[Begin Data section]
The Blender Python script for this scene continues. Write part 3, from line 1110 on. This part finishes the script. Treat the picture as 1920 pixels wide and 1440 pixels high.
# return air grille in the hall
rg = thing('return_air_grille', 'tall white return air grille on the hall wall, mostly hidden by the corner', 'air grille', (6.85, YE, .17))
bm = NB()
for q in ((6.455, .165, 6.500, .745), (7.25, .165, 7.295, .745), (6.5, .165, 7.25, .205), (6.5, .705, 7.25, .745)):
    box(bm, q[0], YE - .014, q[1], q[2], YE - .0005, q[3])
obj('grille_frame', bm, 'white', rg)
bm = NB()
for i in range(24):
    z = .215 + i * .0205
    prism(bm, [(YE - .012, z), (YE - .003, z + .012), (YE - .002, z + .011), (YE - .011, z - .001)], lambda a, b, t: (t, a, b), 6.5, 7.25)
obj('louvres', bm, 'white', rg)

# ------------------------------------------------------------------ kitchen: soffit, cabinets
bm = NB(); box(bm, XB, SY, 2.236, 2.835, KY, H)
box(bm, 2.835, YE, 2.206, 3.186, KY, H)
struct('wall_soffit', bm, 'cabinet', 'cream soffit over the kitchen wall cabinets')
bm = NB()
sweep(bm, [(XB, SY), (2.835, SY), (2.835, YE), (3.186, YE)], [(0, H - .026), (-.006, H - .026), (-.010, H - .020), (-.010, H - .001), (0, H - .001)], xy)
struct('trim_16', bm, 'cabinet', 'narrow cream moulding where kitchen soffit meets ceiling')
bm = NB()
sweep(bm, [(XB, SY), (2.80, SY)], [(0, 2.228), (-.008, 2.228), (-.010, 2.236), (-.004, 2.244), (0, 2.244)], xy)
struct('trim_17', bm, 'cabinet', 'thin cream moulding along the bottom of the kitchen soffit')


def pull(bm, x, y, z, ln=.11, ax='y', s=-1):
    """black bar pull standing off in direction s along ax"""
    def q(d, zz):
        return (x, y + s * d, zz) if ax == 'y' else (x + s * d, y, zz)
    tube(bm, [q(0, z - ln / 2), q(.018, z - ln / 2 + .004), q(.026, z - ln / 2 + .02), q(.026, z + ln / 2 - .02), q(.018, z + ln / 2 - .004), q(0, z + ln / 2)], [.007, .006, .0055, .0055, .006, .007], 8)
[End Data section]
Description of the task
From the opening line of the data above through the line that contains "struct('trim_17', bm, 'cabinet', 'thin", please print each line as it stands and only those lines.

Result for this exercise
The Blender Python script for this scene continues. Write part 3, from line 1110 on. This part finishes the script. Treat the picture as 1920 pixels wide and 1440 pixels high.
# return air grille in the hall
rg = thing('return_air_grille', 'tall white return air grille on the hall wall, mostly hidden by the corner', 'air grille', (6.85, YE, .17))
bm = NB()
for q in ((6.455, .165, 6.500, .745), (7.25, .165, 7.295, .745), (6.5, .165, 7.25, .205), (6.5, .705, 7.25, .745)):
    box(bm, q[0], YE - .014, q[1], q[2], YE - .0005, q[3])
obj('grille_frame', bm, 'white', rg)
bm = NB()
for i in range(24):
    z = .215 + i * .0205
    prism(bm, [(YE - .012, z), (YE - .003, z + .012), (YE - .002, z + .011), (YE - .011, z - .001)], lambda a, b, t: (t, a, b), 6.5, 7.25)
obj('louvres', bm, 'white', rg)

# ------------------------------------------------------------------ kitchen: soffit, cabinets
bm = NB(); box(bm, XB, SY, 2.236, 2.835, KY, H)
box(bm, 2.835, YE, 2.206, 3.186, KY, H)
struct('wall_soffit', bm, 'cabinet', 'cream soffit over the kitchen wall cabinets')
bm = NB()
sweep(bm, [(XB, SY), (2.835, SY), (2.835, YE), (3.186, YE)], [(0, H - .026), (-.006, H - .026), (-.010, H - .020), (-.010, H - .001), (0, H - .001)], xy)
struct('trim_16', bm, 'cabinet', 'narrow cream moulding where kitchen soffit meets ceiling')
bm = NB()
sweep(bm, [(XB, SY), (2.80, SY)], [(0, 2.228), (-.008, 2.228), (-.010, 2.236), (-.004, 2.244), (0, 2.244)], xy)
struct('trim_17', bm, 'cabinet', 'thin cream moulding along the bottom of the kitchen soffit')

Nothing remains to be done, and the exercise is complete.